I think you get the picture.
Now I, ever the changeling, have never really given a shit. I mean okay, when there's a big match on and everyone's excited and it's the last ten overs; when it's an excuse to faff off from work or studying, sure I've run about madly watching cricket and yelling and screaming. The child of the self proclaimed high priest of cricket, who is waiting for a form to ask him his religion so he can say cricket, I could not help but imbibe much information and awareness of the cricket world. And when I started work here, I ended up being assigned cricket books to copyedit since I actually know what an off-break is. And then it just stuck. So I ended up with cricket book after cricket book. I don't know if I blogged about my my immense rage towards SRT when he scored his damn hundredth century the day I was handing over the updated bio, a day that was a Saturday and then I went MAD trying to get an extra chapter in. There was the Bishan Singh bio by the world's most horrible man. There was the Harsha Bhogle columns reprint. And then there was the hundred centuries book, by a Hindi journalist and full of cricketer interviews, which meant I basically had to write it. And then we missed the date because we weren't ready to publish. Which is when inspiration struck.

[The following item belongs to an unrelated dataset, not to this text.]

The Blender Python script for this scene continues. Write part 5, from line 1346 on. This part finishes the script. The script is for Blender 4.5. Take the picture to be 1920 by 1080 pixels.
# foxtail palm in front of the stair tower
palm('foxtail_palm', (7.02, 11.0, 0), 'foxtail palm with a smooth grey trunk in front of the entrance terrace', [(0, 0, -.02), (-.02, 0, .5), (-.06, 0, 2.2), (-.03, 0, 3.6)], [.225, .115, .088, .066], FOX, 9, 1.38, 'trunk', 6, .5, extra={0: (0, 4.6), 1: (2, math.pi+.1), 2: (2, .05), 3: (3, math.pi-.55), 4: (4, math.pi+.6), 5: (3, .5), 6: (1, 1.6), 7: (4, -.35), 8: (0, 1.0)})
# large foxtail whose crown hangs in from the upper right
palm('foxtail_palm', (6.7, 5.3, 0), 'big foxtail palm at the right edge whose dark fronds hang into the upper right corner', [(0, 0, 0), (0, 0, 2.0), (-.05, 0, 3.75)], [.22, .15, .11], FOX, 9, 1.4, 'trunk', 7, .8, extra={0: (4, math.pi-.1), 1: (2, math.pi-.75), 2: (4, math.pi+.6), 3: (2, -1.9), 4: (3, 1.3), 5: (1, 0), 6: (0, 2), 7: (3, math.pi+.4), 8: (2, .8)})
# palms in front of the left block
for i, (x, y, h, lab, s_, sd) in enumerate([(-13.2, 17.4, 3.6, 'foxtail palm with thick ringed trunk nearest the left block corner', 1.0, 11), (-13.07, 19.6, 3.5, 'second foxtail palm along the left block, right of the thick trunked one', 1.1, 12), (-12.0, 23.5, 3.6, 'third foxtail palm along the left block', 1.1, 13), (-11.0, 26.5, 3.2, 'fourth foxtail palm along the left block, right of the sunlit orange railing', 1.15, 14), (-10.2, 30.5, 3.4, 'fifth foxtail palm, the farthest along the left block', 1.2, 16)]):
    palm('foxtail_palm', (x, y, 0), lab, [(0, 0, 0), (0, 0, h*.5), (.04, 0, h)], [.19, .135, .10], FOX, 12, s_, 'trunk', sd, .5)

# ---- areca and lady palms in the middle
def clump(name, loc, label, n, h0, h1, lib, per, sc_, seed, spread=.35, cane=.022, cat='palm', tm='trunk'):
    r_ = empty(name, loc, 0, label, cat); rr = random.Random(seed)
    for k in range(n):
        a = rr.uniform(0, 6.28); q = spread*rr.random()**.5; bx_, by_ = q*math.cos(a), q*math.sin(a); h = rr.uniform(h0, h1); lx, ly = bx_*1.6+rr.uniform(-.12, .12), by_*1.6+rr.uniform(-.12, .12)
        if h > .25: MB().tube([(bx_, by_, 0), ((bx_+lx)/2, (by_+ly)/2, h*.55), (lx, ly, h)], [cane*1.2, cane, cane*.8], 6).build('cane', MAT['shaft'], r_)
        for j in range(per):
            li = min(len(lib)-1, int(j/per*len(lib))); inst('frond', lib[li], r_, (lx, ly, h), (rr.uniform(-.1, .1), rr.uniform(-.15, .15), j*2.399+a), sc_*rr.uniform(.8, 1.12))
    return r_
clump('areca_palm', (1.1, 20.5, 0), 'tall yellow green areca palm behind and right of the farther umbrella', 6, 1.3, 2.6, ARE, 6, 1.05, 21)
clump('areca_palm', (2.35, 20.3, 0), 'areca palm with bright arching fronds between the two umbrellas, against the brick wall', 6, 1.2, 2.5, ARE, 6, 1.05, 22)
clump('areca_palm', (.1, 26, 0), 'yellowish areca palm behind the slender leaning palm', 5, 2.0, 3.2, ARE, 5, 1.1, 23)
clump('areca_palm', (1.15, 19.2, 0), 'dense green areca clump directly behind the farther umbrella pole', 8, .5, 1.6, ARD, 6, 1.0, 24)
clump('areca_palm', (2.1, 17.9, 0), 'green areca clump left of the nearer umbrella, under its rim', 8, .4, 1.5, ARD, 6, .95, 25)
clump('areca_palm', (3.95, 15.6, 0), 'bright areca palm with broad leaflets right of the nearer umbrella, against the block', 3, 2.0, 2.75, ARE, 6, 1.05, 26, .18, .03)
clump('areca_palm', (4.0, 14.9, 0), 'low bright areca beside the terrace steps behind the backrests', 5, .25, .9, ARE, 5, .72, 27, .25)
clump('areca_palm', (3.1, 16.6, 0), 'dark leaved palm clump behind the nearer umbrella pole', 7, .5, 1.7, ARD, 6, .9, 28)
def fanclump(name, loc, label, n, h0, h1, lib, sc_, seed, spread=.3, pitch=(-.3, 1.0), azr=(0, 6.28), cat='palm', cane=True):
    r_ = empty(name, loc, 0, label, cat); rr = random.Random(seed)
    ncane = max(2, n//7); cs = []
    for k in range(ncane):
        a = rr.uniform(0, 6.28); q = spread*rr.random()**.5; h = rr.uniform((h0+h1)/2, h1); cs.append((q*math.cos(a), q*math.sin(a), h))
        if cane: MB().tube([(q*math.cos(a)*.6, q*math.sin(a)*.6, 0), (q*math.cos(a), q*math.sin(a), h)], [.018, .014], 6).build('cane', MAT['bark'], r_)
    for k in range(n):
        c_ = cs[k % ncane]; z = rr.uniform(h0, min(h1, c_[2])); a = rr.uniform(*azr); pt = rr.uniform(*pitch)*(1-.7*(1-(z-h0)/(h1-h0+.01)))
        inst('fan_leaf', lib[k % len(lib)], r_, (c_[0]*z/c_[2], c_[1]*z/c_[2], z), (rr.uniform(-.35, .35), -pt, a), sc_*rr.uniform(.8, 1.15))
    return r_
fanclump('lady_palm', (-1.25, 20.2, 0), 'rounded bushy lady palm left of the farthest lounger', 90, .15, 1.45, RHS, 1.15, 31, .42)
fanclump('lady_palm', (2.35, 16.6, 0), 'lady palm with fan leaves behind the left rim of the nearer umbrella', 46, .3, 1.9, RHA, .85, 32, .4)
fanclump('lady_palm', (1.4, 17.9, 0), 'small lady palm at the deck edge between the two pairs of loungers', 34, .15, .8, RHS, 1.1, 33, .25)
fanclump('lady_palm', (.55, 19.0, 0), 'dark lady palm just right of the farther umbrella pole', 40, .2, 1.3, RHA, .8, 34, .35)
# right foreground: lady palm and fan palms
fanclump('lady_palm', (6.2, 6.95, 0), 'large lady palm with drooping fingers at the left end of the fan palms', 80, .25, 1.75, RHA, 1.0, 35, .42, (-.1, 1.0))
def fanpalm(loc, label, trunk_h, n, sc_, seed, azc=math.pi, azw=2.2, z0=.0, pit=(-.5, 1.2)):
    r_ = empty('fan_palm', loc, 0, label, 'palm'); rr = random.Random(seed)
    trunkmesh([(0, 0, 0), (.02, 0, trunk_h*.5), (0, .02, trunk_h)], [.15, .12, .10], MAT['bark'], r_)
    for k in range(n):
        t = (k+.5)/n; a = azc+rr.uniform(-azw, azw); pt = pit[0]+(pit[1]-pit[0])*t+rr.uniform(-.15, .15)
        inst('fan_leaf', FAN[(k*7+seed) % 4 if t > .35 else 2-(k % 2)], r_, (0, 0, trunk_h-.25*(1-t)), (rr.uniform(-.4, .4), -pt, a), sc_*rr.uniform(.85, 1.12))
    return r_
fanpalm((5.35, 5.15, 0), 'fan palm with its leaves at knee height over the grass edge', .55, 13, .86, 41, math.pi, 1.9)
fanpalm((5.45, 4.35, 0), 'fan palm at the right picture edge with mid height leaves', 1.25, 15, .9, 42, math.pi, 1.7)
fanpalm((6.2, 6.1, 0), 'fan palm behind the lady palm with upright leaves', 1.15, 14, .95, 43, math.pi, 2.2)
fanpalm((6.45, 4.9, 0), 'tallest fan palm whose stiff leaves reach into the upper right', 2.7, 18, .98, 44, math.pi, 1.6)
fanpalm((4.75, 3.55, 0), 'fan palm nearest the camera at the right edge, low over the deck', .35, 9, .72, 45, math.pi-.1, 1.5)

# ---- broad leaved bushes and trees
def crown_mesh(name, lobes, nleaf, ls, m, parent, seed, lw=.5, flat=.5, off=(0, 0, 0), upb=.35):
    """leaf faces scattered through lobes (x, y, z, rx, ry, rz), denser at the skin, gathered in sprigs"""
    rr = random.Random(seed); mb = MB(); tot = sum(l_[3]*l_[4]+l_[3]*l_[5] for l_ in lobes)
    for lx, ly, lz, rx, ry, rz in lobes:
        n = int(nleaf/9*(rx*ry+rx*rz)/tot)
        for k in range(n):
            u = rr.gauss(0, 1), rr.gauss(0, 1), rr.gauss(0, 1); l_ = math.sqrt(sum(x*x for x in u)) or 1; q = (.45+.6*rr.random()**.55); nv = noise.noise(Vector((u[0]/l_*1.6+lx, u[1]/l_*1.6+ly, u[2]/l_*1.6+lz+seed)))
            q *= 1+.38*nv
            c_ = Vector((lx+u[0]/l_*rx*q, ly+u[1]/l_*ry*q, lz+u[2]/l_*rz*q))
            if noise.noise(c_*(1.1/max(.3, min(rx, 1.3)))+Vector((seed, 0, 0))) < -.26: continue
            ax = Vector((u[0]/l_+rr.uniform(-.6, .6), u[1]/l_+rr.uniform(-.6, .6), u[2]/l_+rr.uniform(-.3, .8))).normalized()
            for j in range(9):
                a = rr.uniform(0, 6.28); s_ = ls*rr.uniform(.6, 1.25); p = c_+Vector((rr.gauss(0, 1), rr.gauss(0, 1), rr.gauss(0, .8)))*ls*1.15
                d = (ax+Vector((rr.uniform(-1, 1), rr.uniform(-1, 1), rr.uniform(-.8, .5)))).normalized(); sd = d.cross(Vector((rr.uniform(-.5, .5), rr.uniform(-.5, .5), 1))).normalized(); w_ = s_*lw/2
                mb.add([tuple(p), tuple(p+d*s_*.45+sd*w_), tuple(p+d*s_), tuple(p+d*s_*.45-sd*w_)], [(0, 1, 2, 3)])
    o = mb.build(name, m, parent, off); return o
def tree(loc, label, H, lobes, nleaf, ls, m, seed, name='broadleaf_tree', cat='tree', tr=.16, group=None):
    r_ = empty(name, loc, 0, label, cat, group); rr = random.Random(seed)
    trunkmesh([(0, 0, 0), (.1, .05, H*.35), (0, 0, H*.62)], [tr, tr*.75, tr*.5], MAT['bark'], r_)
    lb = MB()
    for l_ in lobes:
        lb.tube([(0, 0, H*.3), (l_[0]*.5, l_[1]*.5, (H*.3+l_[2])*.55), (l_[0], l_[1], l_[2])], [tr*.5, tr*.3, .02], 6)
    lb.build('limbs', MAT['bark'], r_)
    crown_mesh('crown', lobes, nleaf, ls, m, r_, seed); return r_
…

We decided to rework the book, which was basically in the format of a writeup on each brilliant century and then another writeup on Sachin and the century by someone who had played with him, preferably in that match. We turned it into the ultimate Sachin tribute. The book is out in stores now, and really is one of a kind. But I shall not plug it here. Working on it was HELL because there was no system to the way things were stored and unless one knew instantly what the names of grounds were and so on one had no idea which order the chapters went and so on. I really went mad. Like seriously. HATRED. ANGER. In those days CB was still speaking to me, and kindly assisted me with some sorting, and of course I just called the priest every so often for consults.
Last evening, we had the book launch. It was thrown together in forty-eight hours by the author, and we were all skeptical about it, coming right after the launch of the Yuvraj Singh book, studded with luminaries of the cricket world. But it came together. And how.
Which brings me to the ultimate irony of MinCat, least cricket interested of the Clan of MinCat, meeting Both Sachin Tendulkar and M.S. Dhoni. The former looks 25 and REALLY needs a stylist. The latter looks 35, distinguished and REALLY HOT. Like YOWSA. Be still my throbbing ladybits. Sachin was there briefly, and once he left Dhoni took the stage. And left me so impressed. Such an articulate man. Such presence and good humor. Having promised to relax and give an interview, he just did it. He stayed an extra ten minutes, chatting with author's family, and when author's dad went up on stage to give him the book, he touched his feet. I have heard many people talk about the team, the nation etc, but I have never felt it ring with sincerity like it did when this guy talked o how he would help Dinesh Karthik get better at batting even though they were in competition for the wicketkeeper's position, because who cares, India has to win. So what if I have made 23 Test victories and dada has made 22--at the end of the day it's India's victories. When I retire I want to join the army. And go to the front. To the north-east and fight in the real wars.
I was left just a little starstruck--enough to breathlessly ask him to sign my book and gawp a bit when he smiled and handed me the pen he was using--which sadly was not mine. Of course clan MinCat is seething with joy and envy, and my sister, when told her birthday present now includes a Sachin autograph admitted it would be a hard present to top.